Problem to solve ->
Reproduce all of the data that follows, character for character.

Data section ->
** Begin **
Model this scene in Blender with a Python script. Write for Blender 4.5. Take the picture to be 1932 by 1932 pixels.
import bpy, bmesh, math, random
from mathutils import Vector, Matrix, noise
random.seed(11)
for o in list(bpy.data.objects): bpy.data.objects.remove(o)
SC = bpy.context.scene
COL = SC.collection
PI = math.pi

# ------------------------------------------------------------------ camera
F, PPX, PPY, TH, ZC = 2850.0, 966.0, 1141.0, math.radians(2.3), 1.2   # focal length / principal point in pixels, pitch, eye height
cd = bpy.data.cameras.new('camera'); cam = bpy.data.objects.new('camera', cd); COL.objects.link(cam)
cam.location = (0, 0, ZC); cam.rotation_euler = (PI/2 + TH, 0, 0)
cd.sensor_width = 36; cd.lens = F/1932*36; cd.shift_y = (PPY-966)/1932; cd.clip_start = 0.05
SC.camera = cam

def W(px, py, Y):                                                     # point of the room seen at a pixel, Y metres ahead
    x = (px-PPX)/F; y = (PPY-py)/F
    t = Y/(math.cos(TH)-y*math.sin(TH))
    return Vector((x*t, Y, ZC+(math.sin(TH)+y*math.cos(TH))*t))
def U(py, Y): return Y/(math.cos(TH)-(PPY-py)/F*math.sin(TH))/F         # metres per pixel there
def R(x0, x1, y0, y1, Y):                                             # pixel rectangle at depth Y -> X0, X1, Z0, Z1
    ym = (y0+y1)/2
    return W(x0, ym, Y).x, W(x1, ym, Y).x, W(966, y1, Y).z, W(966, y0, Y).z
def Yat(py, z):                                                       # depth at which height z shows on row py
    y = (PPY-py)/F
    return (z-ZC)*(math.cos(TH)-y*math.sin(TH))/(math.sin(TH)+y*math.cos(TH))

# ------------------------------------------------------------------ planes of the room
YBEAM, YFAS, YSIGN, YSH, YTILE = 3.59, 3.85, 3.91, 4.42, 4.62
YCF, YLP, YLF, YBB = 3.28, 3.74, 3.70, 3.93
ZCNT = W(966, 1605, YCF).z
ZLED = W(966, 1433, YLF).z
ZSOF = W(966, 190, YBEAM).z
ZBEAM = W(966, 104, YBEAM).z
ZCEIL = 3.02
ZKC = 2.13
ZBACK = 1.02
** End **
Answer in full ->
Model this scene in Blender with a Python script. Write for Blender 4.5. Take the picture to be 1932 by 1932 pixels.
import bpy, bmesh, math, random
from mathutils import Vector, Matrix, noise
random.seed(11)
for o in list(bpy.data.objects): bpy.data.objects.remove(o)
SC = bpy.context.scene
COL = SC.collection
PI = math.pi

# ------------------------------------------------------------------ camera
F, PPX, PPY, TH, ZC = 2850.0, 966.0, 1141.0, math.radians(2.3), 1.2   # focal length / principal point in pixels, pitch, eye height
cd = bpy.data.cameras.new('camera'); cam = bpy.data.objects.new('camera', cd); COL.objects.link(cam)
cam.location = (0, 0, ZC); cam.rotation_euler = (PI/2 + TH, 0, 0)
cd.sensor_width = 36; cd.lens = F/1932*36; cd.shift_y = (PPY-966)/1932; cd.clip_start = 0.05
SC.camera = cam

def W(px, py, Y):                                                     # point of the room seen at a pixel, Y metres ahead
    x = (px-PPX)/F; y = (PPY-py)/F
    t = Y/(math.cos(TH)-y*math.sin(TH))
    return Vector((x*t, Y, ZC+(math.sin(TH)+y*math.cos(TH))*t))
def U(py, Y): return Y/(math.cos(TH)-(PPY-py)/F*math.sin(TH))/F         # metres per pixel there
def R(x0, x1, y0, y1, Y):                                             # pixel rectangle at depth Y -> X0, X1, Z0, Z1
    ym = (y0+y1)/2
    return W(x0, ym, Y).x, W(x1, ym, Y).x, W(966, y1, Y).z, W(966, y0, Y).z
def Yat(py, z):                                                       # depth at which height z shows on row py
    y = (PPY-py)/F
    return (z-ZC)*(math.cos(TH)-y*math.sin(TH))/(math.sin(TH)+y*math.cos(TH))

# ------------------------------------------------------------------ planes of the room
YBEAM, YFAS, YSIGN, YSH, YTILE = 3.59, 3.85, 3.91, 4.42, 4.62
YCF, YLP, YLF, YBB = 3.28, 3.74, 3.70, 3.93
ZCNT = W(966, 1605, YCF).z
ZLED = W(966, 1433, YLF).z
ZSOF = W(966, 190, YBEAM).z
ZBEAM = W(966, 104, YBEAM).z
ZCEIL = 3.02
ZKC = 2.13
ZBACK = 1.02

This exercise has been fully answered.